▶ [To be done]: Will you quote precisely the lines that run from the top of the material below to the line containing "nameplate(D['A3'], 44.8, 406.5, 9.5, 8.5, 2, pl_grey);", both ends included?

_____

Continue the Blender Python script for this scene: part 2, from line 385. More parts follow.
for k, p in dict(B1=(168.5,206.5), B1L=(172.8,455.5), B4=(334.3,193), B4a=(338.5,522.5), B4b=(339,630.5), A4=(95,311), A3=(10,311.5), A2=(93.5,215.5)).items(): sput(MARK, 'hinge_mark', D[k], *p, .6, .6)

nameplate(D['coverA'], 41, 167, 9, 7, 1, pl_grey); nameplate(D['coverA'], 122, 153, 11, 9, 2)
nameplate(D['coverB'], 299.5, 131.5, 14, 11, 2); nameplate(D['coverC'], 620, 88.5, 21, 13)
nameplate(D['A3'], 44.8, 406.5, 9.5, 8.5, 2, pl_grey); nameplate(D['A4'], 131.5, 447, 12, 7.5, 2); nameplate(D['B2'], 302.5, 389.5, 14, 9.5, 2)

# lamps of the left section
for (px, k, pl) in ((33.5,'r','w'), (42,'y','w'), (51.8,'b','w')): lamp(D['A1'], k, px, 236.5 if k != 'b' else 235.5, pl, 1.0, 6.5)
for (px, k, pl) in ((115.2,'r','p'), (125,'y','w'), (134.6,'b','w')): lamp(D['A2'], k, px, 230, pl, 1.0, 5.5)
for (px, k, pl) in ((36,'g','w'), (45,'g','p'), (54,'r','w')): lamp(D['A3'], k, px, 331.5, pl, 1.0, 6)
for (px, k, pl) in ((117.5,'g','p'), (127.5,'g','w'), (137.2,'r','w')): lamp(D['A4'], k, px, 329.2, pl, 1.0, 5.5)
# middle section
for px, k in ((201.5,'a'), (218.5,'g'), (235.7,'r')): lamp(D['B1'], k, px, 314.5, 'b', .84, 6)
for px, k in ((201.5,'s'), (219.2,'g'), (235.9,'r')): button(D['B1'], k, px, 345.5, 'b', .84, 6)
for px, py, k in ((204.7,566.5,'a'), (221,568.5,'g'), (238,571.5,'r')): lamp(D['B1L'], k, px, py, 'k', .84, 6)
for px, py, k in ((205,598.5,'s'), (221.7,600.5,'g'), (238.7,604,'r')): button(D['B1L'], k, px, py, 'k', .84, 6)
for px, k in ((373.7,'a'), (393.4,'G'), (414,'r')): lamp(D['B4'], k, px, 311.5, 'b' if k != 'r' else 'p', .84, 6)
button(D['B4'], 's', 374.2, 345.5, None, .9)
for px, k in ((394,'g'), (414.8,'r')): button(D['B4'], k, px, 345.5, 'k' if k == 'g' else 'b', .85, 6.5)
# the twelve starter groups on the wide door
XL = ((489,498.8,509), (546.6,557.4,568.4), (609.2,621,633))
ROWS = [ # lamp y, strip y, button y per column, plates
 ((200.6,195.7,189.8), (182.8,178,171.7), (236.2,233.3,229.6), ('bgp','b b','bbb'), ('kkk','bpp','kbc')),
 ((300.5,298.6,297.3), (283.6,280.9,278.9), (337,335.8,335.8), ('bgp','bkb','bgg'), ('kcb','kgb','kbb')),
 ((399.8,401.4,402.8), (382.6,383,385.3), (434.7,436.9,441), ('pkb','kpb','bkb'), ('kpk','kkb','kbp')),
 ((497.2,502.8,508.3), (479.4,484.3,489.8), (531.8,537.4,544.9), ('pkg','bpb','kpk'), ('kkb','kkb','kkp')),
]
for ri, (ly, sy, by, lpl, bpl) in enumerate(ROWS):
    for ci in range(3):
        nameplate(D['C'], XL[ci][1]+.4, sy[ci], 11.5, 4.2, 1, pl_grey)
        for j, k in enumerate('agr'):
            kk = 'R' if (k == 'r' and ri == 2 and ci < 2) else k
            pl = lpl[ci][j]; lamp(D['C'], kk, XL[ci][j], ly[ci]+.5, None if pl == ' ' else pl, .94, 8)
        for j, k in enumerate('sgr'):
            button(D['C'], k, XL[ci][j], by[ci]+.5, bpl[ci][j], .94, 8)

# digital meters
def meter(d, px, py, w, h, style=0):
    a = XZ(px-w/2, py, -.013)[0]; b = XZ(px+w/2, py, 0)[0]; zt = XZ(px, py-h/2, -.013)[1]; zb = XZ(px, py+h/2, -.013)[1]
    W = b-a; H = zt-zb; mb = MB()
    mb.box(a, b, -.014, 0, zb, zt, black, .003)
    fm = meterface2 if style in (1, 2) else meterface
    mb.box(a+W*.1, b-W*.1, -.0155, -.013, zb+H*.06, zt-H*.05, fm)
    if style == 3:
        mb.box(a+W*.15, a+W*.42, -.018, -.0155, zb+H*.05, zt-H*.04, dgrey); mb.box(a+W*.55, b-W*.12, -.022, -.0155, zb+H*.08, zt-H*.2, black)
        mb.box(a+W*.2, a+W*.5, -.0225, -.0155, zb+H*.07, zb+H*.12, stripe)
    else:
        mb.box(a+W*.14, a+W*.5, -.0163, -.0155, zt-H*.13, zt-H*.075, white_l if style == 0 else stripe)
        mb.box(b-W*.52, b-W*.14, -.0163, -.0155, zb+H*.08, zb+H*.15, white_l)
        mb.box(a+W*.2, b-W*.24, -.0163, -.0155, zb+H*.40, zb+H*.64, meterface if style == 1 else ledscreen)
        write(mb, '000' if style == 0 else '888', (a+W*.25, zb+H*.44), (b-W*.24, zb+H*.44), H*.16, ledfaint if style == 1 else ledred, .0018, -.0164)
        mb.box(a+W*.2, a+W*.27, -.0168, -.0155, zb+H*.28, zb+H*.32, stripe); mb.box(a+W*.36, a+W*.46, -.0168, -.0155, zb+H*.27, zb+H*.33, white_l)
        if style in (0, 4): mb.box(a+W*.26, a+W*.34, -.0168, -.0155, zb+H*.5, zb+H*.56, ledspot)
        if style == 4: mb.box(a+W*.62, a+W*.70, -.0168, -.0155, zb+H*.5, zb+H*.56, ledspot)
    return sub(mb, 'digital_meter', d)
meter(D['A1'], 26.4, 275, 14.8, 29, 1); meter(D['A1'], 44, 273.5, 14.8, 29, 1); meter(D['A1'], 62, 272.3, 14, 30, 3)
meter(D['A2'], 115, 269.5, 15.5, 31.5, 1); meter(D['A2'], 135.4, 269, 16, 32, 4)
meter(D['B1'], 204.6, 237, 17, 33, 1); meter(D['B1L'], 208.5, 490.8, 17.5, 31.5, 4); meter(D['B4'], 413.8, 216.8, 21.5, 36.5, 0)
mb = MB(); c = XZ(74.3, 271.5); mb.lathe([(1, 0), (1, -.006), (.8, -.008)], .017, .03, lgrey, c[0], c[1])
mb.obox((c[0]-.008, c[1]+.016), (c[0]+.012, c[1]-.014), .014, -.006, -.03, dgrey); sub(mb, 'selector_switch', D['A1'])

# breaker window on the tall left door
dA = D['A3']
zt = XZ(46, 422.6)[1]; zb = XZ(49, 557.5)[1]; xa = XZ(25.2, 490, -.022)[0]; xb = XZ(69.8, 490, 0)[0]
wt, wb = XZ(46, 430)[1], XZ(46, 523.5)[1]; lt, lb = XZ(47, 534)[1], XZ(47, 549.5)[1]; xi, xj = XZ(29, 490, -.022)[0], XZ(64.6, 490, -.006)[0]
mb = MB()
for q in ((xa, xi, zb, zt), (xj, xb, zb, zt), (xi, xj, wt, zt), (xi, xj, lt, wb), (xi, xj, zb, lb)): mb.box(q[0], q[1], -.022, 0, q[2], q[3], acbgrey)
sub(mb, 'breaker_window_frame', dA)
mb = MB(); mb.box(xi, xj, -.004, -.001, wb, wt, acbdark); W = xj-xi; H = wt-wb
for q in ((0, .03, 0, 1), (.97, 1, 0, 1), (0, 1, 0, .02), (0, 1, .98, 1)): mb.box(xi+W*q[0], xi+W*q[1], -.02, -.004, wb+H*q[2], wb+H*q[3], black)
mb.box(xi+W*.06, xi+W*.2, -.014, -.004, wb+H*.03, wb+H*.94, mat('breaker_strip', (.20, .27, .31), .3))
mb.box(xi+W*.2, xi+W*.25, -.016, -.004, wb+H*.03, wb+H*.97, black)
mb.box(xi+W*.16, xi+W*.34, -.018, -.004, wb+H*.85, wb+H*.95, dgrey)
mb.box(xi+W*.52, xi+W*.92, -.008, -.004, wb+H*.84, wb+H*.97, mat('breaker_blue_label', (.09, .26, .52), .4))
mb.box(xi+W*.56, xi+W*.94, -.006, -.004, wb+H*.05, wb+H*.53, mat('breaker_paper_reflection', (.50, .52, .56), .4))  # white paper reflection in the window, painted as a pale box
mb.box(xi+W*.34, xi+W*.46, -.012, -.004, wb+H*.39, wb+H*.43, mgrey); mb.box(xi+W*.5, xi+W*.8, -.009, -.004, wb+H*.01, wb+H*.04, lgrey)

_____

▶ [Exercise output]:
Continue the Blender Python script for this scene: part 2, from line 385. More parts follow.
for k, p in dict(B1=(168.5,206.5), B1L=(172.8,455.5), B4=(334.3,193), B4a=(338.5,522.5), B4b=(339,630.5), A4=(95,311), A3=(10,311.5), A2=(93.5,215.5)).items(): sput(MARK, 'hinge_mark', D[k], *p, .6, .6)

nameplate(D['coverA'], 41, 167, 9, 7, 1, pl_grey); nameplate(D['coverA'], 122, 153, 11, 9, 2)
nameplate(D['coverB'], 299.5, 131.5, 14, 11, 2); nameplate(D['coverC'], 620, 88.5, 21, 13)
nameplate(D['A3'], 44.8, 406.5, 9.5, 8.5, 2, pl_grey); nameplate(D['A4'], 131.5, 447, 12, 7.5, 2); nameplate(D['B2'], 302.5, 389.5, 14, 9.5, 2)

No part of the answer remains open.